Reproduce precisely the lines between the start of the data below and the line with "scene.camera = cam", both included.

* **Dataset excerpt**
+ + + +
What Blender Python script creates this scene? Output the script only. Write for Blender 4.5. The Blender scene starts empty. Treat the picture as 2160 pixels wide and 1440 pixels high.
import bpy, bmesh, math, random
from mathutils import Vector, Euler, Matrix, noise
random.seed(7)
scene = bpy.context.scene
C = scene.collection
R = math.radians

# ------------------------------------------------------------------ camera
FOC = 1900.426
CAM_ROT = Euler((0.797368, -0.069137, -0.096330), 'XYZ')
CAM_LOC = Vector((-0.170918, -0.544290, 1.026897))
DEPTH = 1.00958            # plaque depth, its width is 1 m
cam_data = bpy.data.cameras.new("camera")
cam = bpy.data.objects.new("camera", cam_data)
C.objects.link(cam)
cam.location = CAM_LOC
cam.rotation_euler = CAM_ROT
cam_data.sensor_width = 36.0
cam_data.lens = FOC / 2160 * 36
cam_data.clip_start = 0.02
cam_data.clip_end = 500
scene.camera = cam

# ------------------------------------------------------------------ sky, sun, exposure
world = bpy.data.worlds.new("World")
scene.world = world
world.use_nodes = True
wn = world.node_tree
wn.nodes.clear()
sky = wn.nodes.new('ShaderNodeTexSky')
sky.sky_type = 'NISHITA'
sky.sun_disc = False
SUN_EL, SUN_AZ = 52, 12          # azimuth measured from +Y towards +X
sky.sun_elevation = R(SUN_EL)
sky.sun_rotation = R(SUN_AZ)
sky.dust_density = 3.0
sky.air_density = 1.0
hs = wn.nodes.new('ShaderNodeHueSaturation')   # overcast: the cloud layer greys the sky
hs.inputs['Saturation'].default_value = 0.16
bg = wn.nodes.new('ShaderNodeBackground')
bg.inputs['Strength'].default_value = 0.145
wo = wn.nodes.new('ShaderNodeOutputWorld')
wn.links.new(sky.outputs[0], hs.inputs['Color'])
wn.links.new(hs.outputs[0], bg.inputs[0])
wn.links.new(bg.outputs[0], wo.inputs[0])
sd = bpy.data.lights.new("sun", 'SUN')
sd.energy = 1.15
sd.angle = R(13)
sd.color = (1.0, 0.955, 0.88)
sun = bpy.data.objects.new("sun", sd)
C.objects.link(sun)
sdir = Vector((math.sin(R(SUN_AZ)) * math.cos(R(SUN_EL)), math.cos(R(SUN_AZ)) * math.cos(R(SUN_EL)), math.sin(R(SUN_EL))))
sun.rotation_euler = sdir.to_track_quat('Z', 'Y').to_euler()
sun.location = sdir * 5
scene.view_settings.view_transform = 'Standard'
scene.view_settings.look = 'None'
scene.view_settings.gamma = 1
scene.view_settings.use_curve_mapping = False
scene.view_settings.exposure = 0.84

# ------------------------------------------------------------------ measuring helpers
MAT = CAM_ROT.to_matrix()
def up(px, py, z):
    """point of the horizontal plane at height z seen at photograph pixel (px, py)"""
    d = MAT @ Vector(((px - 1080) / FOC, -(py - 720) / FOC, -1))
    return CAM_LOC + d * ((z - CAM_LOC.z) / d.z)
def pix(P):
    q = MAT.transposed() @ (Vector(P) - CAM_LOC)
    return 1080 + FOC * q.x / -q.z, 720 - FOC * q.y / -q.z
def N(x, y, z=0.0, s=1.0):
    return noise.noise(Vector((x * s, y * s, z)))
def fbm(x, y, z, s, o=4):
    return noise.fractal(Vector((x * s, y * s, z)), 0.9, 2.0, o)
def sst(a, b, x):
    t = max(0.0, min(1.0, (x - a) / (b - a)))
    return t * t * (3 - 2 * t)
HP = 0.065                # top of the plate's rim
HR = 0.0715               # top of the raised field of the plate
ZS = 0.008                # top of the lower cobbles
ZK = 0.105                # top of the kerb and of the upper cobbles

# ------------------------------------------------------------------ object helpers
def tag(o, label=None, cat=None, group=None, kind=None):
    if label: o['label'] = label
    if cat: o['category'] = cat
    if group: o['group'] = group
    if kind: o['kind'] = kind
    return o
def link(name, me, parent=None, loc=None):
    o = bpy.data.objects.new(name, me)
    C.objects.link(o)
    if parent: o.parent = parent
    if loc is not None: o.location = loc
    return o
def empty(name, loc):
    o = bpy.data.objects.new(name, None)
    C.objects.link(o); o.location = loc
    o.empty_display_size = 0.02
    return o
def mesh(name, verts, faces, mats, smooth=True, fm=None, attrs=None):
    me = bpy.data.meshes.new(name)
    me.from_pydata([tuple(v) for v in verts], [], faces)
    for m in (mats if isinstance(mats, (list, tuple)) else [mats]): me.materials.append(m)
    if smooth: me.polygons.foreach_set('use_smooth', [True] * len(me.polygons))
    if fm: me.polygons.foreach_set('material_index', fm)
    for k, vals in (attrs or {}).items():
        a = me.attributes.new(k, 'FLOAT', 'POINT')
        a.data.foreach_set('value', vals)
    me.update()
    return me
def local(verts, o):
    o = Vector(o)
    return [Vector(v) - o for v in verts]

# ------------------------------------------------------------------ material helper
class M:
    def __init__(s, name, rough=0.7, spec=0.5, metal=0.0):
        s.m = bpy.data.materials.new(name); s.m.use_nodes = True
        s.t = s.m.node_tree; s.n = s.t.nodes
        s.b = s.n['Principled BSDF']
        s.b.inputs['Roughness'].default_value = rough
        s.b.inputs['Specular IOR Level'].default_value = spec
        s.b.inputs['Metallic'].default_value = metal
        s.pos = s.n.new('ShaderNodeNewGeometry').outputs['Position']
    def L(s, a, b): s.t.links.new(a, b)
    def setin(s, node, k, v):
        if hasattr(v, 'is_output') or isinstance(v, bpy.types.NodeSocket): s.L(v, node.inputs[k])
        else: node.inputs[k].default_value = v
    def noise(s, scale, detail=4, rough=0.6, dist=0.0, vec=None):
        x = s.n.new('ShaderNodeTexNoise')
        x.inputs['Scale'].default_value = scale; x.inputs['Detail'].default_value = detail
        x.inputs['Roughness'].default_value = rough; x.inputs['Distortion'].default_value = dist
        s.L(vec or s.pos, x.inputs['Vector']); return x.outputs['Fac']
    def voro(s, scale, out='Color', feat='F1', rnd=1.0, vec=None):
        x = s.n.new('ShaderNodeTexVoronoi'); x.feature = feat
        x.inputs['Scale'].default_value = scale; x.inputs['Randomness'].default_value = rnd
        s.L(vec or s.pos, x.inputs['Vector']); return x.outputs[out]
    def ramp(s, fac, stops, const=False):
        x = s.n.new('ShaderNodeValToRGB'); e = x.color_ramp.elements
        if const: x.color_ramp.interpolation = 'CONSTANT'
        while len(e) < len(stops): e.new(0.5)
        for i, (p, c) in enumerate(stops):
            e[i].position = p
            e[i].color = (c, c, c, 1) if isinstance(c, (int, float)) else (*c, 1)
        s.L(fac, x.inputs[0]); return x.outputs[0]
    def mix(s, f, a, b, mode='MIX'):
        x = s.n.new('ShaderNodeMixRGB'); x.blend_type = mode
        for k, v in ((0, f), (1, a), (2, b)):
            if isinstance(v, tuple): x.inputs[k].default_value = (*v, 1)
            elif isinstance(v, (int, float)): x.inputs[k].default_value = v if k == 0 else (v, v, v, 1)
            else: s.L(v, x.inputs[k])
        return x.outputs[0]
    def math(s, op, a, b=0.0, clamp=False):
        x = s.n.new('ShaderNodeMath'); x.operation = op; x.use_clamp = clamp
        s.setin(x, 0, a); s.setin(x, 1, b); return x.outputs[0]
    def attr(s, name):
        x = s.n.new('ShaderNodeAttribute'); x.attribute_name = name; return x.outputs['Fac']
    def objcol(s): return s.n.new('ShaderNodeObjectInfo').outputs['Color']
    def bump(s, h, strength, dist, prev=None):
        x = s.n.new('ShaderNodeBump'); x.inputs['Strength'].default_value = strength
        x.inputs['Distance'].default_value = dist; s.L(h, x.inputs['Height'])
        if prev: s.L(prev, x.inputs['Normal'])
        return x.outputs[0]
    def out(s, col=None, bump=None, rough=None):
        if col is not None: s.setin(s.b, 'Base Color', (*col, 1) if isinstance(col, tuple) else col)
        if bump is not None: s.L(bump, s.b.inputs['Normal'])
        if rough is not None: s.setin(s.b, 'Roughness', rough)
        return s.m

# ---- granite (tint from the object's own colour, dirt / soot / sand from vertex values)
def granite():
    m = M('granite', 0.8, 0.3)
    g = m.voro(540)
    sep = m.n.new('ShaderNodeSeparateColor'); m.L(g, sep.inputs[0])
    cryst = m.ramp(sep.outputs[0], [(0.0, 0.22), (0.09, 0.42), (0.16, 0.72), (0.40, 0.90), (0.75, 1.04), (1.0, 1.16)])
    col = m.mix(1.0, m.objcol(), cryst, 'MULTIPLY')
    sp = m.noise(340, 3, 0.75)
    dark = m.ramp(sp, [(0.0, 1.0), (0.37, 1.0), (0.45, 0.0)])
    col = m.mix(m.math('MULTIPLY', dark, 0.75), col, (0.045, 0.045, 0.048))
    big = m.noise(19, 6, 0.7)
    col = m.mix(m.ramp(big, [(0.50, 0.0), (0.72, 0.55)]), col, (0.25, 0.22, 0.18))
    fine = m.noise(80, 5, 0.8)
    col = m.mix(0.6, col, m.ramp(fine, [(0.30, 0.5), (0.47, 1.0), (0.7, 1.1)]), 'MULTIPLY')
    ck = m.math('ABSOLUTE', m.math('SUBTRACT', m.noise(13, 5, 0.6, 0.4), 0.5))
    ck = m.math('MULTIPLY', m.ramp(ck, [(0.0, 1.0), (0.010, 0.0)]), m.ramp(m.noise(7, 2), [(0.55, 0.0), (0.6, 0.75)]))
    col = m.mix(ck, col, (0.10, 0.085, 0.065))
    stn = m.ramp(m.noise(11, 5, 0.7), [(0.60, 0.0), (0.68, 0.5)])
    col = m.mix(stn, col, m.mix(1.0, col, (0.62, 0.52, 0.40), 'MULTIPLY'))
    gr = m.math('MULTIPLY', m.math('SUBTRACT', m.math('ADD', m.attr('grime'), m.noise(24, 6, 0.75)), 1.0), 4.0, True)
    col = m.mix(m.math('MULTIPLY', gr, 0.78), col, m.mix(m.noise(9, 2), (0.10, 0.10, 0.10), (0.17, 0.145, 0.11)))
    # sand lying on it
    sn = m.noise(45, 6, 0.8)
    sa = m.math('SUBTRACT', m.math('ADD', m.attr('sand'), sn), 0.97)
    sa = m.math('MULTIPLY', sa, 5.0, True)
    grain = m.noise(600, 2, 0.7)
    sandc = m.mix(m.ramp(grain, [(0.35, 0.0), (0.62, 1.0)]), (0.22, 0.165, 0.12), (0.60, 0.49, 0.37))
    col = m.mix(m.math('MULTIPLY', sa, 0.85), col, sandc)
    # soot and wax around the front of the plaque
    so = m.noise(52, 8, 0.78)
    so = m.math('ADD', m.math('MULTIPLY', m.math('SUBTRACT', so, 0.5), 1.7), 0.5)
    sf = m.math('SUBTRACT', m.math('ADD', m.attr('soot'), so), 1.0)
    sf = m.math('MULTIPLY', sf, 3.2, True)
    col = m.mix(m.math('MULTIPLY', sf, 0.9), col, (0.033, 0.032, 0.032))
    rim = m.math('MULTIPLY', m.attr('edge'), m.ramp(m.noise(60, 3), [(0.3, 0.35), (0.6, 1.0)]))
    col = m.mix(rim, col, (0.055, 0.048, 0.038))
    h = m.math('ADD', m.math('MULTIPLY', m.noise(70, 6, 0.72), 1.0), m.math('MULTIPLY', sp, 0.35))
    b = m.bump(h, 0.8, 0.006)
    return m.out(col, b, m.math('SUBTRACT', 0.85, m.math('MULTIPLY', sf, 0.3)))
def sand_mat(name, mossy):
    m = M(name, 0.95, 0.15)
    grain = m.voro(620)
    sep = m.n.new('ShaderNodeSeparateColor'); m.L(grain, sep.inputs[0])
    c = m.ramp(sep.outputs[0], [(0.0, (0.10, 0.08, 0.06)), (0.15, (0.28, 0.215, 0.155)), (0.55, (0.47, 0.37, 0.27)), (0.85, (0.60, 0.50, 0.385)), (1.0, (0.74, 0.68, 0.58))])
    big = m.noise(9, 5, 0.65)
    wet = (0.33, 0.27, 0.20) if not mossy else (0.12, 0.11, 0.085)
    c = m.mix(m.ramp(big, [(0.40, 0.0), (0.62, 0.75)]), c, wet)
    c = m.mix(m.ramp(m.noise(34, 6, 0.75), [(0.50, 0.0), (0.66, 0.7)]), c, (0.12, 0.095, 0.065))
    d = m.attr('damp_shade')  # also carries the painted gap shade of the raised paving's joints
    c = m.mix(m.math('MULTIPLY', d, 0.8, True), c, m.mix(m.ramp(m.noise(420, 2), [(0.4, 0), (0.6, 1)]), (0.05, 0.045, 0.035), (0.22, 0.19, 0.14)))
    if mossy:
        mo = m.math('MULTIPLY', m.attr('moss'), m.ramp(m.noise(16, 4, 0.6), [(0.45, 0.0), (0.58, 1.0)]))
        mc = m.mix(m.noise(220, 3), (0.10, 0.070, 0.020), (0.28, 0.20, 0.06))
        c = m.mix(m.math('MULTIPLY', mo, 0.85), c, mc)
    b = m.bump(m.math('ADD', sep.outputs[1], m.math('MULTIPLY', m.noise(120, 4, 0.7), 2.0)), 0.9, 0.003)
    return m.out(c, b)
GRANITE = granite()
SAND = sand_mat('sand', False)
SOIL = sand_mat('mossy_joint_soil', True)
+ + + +
* **Output below**
What Blender Python script creates this scene? Output the script only. Write for Blender 4.5. The Blender scene starts empty. Treat the picture as 2160 pixels wide and 1440 pixels high.
import bpy, bmesh, math, random
from mathutils import Vector, Euler, Matrix, noise
random.seed(7)
scene = bpy.context.scene
C = scene.collection
R = math.radians

# ------------------------------------------------------------------ camera
FOC = 1900.426
CAM_ROT = Euler((0.797368, -0.069137, -0.096330), 'XYZ')
CAM_LOC = Vector((-0.170918, -0.544290, 1.026897))
DEPTH = 1.00958            # plaque depth, its width is 1 m
cam_data = bpy.data.cameras.new("camera")
cam = bpy.data.objects.new("camera", cam_data)
C.objects.link(cam)
cam.location = CAM_LOC
cam.rotation_euler = CAM_ROT
cam_data.sensor_width = 36.0
cam_data.lens = FOC / 2160 * 36
cam_data.clip_start = 0.02
cam_data.clip_end = 500
scene.camera = cam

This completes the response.